İlmühaberler, anonim şirketin kurulmasının ardından hemen hisse senedi çıkarmanın güçlüğü sebebiyle, hisse senetlerinin yerini tutmak üzere çıkarılmaktadır. Aksi kararlaştırılmadıkça, anonim şirketlerin ilmühaber çıkarma zorunluluğu bulunmamaktadır.

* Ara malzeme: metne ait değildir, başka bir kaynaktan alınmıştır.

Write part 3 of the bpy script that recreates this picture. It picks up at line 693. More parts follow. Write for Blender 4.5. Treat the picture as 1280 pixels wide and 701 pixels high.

Bu belgelere muvakkat ilmühaber, geçici belge, geçici ilmühaber de denilmektedir. İlmühaberlerin elden çıkarılmasından doğan kazançların vergilendirilmesinde, Gelir Vergisi Kanunu’nun hisse senetlerinin elden çıkarılmasından doğan kazançların vergilendirilmesine ilişkin hükümlerin uygulanması gerekmektedir.

Anonim şirketlerde ortaklık payını temsil eden geçici ilmühaberin iktisap tarihinden itibaren iki yıldan fazla süreyle elde tutulduktan sonra satılması durumunda Gelir Vergisi Kanunu’nun mükerrer 80. maddesinin birinci fıkrasının (1) numaralı bendine göre değer artışı kazancı oluşmayacaktır. Bununla birlikte, söz konusu ilmühaberin iktisap tarihinden itibaren iki yıl geçmeden satılması durumunda elde edilen kazancın değer artışı kazancı olarak vergilendirilmesi gerekir. Ayrıca anonim şirketlerde ortaklık payını temsilen elde bulundurulan geçici ilmühaberlerin satışı işlemi ticari kazanç olarak değerlendirilemeyeceğinden KDV'nin konusuna girmemektedir.

Ufuk ÜNLÜ*

E-Yaklaşım / Ekim 2023 / Sayı: 370

* Cumhurbaşkanlığı Denetçisi

[1] ÇEVİK, O. (2002), Anonim Şirketler, 4. Baskı, Ankara, s.54.

[2] M. MAÇ ve C. BÜYÜKKAYA, (2011), Anonim Şirketlerde Hisse Devrinin Geçerli Olması İçin Gerekli Hukuki Şartlar ve İşlemler, Lebib Yalkın Mevzuat Dergisi, Sayı: 79.

[3] Z. TOP, (2003), Anonim Şirkette İlmühaber, Hürses, “Hukuki Yaklaşım” Köşesi, s. 5.

[4] H. DOMANİÇ, (1998), Anonim Şirketler Hukuku ve Uygulaması, TTK Şerhi-II, s. 1280.